Benefits under the Unemployment Compensation Act are payable "only to individuals who are unemployed and are eligible for benefits." General Statutes 7500; see 7501, 7502. One may be in the employ of another even though for the time being one is on vacation. Gutzwiller v. American Tobacco Co., 97 Vt. 281, 284, 122 A. 586; see Dauber's Case, 151 Pa. Super. 293, 296, 30 A.2d 214. Webster's New International Dictionary (2d Ed.) defines vacation as "a time of respite. . . . A scheduled period during which activity or work is suspended; . . . In industry and business, etc., a period of exemption from work granted to each employee." In the case before us a vacation was provided for in the contract of employment between the union acting for the plaintiffs and the defendant employer. The employer had the power under the contract to designate the week in which July 4 fell as a vacation period and to shut down its plant and cease work. The plaintiffs' term of service had not come to an end; activity had only been temporarily suspended. The plaintiffs had employment to which they could and did return on a day stated. July 4 fell on Sunday, and the period of shutdown covered the time from the end of the last shift on Friday, July 2, to the beginning of the first shift on Monday, July 12. The plaintiffs were not available for other employment because, normally, no one could be found to employ them for the balance of the week, considering the time it would take to process their registration for work for that week. It can hardly be said that they were in the labor market for so short a period. Under these circumstances, the plaintiffs were not "unemployed" within the intent and purpose of our statute. Mattey Unemployment Compensation Case, 164 Pa. Super. 36, 41, 63 A.2d 429.
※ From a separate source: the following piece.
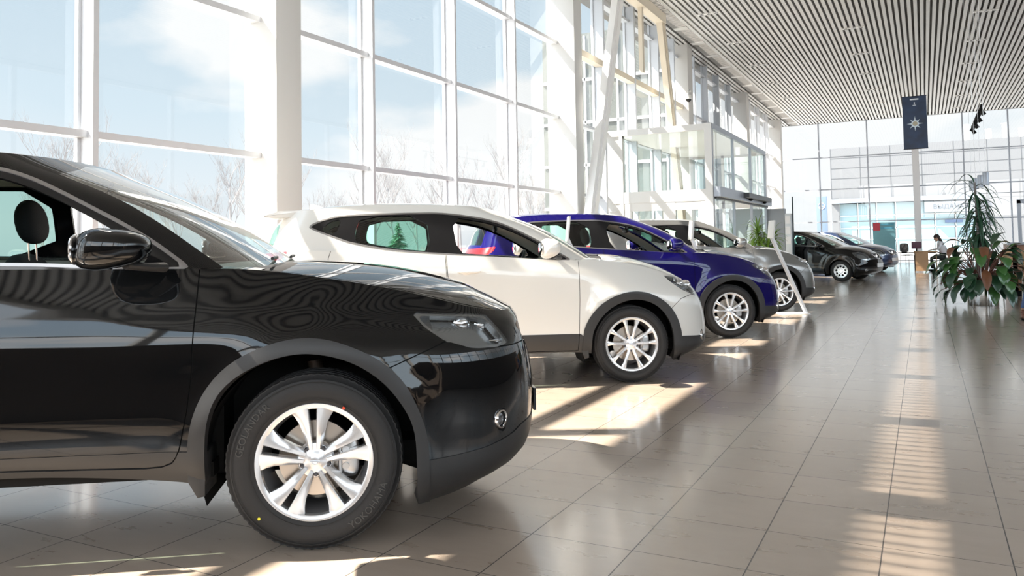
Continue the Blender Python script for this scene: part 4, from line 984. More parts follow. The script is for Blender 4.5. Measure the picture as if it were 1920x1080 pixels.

That aside, the rights of the plaintiffs are determined by the intent expressed in the contract read in the light of the statutes. Shorn of much of the verbiage, the provisions of the agreement can be reduced to this: Employees who have been continuously employed for the designated time are entitled, at the end of the periods fixed, to a vacation with pay; vacation pay is to be determined upon the basis stated; on notification, the company can shut down for the week in which July 4 occurs, and if it does that is a vacation period within the half year in which the week falls; and, with this exception, vacations are to be taken when employees become entitled to vacation pay and as may be arranged between them and the company. When the provisions of the contract are thus reduced to their bare essentials, it is perfectly clear that the extra compensation earned by continuous employment for the period prescribed is directly related to the vacation period. To be sure, the employee might, except for the forced vacation in July, decline any vacation or might quit at the end of the period of continuous service required and still be entitled to the extra compensation; but this is a mere incident to the main intent expressed in the contract. The payments provided for were intended to be compensation for vacation periods. As such they were "payment by way of compensation for loss of wages" under General Statutes, 7508. It is the plain intendment of that statute that, when there is an agreement in the contract of employment for a vacation and compensation is provided in an amount substantially equivalent to the pay an employee would have received for services rendered if he had actually worked, he is not eligible for unemployment benefits during the period of his vacation. 13164-Ohio R, Ben. Ser., Vol. 12/2; 12399-Vt. A, Ben. Ser., Vol. 11/4; Hamlin v. Coolerator Co., 227 Minn. 437, 447, 35 N.W.2d 616; see American Central Mfg. Corporation v. Review Board, (Ind.App.) 88 N.E.2d 256; Wellman v. Riley, 95 N. H. 507, 67 A.2d 428. The purpose of the act is to provide some income for the worker earning nothing because he is out of work through no fault or act of his own, until he can find employment or for the period stated in the statute if he continues to be unemployed. Waterbury Savings Bank v. Danaher, 128 Conn. 78, 82, 20 A.2d 455.
The act and the contracts made in contemplation of it must be construed to effect the humanitarian objectives of this legislation. Harris v. Egan, 135 Conn. 102, 105, 60 A.2d 922; Waterbury Savings Bank v. Danaher, supra, 81. We cannot say here that to deny recovery defeats the humanitarian purposes of the act. Rather, to allow recovery would require stretching the interpretation of the act and the contract made by the parties themselves beyond what are their fair intent and purpose.
The plaintiffs assign error in the form of notice of shutdown for the vacation period. Since they did not pursue this issue in their briefs or oral argument, we consider the assignment abandoned. Conn. App. Proc. 165; Connecticut Light Power Co. v. McCarthy, 95 Conn. 377, 388, 111 A. 365; Eitingon v. Stamford, 130 Conn. 418, 34 A.2d 878.